Harry Webber disagrees.
Reposted from a comment @ AD AGE

By HarryWebber.com | LOS ANGELES, CA August 10, 2009 08:10:16 pm:
"What is G" Ms. O'Hagan?

"G" is a 15 year-old serving triple life for mass murder over the color of a rag.

"G" is a 4 year old little girl hit by 4 9mm rounds fired into her birthday party by mistake.

"G" is her 16 year old mother cleaning her daughters face off a picket fence because nobody else dares go out to do it.

"G" is Continuing Revolution In Progress vs. Better Look Out Or Die for 24 years and tens of thousands of young lives.

"G" is the "final shade of red" you use in your billboards in LA.

"G" is "Cool cuzz I'm Blue" you use in your billboards in LA.

"G" has nothing to do with Gatorade. But you know that. You were hoping you could leverage the real meaning of "G" to sell your brand, but wound up selling your brand down the river.
Selling your children down the river.
Selling your race down the river
Selling your self down the river.

Back to the drawing board for the creative is it? Back to the drawing board after glorifying the genocide of an entire generation of city-bound teens and tweens.

And you have the nerve to ask "What Is G?"

The words of Mr. Ice-T answer it far better than I.

I am a nightmare walking, psychopath talking

King of my jungle just a gangster stalking

Living life like a firecracker quick is my fuse

Then dead as a deathpack the colors I choose

Red or Blue, Cuz or Blood, it just don't matter

Sucker die for your life when my shotgun scatters

We gangs of L.A. will never die

All we know to do is just multiply.

Shame on you Ms. O'Hagen. You knew what "G" was when Chait Day brought it to you. Just like they knew it was time to move when the Venice Shoreline Crip Gang held their parking lot for ransom in the old neighborhood.

Shame on you Jimmy Smith for allowing the big white G to be posted on red and blue billboards and transit ads in the city you call home.

Shame on you Lee Clow. You knew what "G" meant when they brought you this campaign. You probably thought it was "Cool". It will not be cool where the three of you are heading.

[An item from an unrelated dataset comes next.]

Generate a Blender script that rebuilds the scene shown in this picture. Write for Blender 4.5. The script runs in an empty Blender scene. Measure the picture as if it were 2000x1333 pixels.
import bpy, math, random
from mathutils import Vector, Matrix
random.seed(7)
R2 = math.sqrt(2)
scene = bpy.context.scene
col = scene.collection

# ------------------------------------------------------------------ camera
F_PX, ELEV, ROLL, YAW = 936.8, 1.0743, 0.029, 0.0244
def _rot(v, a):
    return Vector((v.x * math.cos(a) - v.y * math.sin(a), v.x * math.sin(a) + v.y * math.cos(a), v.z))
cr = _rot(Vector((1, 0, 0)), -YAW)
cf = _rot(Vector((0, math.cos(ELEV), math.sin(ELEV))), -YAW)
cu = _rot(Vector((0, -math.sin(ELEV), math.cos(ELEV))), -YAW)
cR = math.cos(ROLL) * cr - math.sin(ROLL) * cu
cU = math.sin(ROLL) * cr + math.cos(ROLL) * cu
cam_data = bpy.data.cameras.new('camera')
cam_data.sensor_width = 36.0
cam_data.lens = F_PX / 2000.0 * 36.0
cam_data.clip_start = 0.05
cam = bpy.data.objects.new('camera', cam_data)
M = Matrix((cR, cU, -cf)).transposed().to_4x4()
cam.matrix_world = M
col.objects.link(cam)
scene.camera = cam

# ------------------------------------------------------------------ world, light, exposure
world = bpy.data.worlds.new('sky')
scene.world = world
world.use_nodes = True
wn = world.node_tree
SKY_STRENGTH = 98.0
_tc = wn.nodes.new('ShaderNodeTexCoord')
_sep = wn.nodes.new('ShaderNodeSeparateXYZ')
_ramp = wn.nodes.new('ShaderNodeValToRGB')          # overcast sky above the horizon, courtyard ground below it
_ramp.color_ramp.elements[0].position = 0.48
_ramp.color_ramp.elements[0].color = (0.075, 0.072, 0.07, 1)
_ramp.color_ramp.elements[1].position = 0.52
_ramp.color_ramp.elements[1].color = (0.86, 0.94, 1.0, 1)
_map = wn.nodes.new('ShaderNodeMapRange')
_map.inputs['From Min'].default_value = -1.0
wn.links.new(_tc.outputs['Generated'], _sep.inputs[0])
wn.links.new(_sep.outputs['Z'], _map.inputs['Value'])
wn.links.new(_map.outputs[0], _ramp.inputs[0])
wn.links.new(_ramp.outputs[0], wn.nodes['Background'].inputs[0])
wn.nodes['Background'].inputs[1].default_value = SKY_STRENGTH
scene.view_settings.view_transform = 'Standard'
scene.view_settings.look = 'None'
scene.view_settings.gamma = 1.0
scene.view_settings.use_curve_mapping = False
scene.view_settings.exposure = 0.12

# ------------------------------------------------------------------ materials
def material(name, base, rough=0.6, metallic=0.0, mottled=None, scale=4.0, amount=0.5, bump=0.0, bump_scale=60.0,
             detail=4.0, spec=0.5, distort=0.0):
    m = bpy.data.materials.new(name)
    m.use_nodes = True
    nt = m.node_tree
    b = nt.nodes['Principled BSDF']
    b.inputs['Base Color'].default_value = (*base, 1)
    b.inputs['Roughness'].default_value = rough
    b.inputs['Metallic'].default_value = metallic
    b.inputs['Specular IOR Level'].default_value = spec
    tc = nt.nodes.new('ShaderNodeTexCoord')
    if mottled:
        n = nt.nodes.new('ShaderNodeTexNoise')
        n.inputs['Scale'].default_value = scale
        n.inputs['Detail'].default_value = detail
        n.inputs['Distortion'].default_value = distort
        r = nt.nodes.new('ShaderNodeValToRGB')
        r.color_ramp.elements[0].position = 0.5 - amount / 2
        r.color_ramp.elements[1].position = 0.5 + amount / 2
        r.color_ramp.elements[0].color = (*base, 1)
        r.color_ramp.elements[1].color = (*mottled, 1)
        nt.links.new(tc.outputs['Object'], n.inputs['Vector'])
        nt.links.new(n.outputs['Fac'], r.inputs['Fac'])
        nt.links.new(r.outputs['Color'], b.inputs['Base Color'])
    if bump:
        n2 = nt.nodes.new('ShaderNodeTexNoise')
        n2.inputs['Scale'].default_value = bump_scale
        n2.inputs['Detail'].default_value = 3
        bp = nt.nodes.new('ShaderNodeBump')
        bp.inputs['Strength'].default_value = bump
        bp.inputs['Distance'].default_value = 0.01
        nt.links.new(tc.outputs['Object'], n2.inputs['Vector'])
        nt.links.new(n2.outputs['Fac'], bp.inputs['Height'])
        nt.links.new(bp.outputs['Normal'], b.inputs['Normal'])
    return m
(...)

Yet there you sit. Scratching your heads and your beards and wondering why it didn't work. Did you notice the mother's in Watts pouring Gatorade out in the streets? Or the preachers in South Philly vilifying Quaker from the pulpit? Of course you didn't. You were still patting yourselves on the back for using Jabbawokeez. People like you make me ashamed to work in advertising.

What is"G"?

Godless. Ms. O'Hagen. That's what you did Gatorade. Live with that for the rest of your life.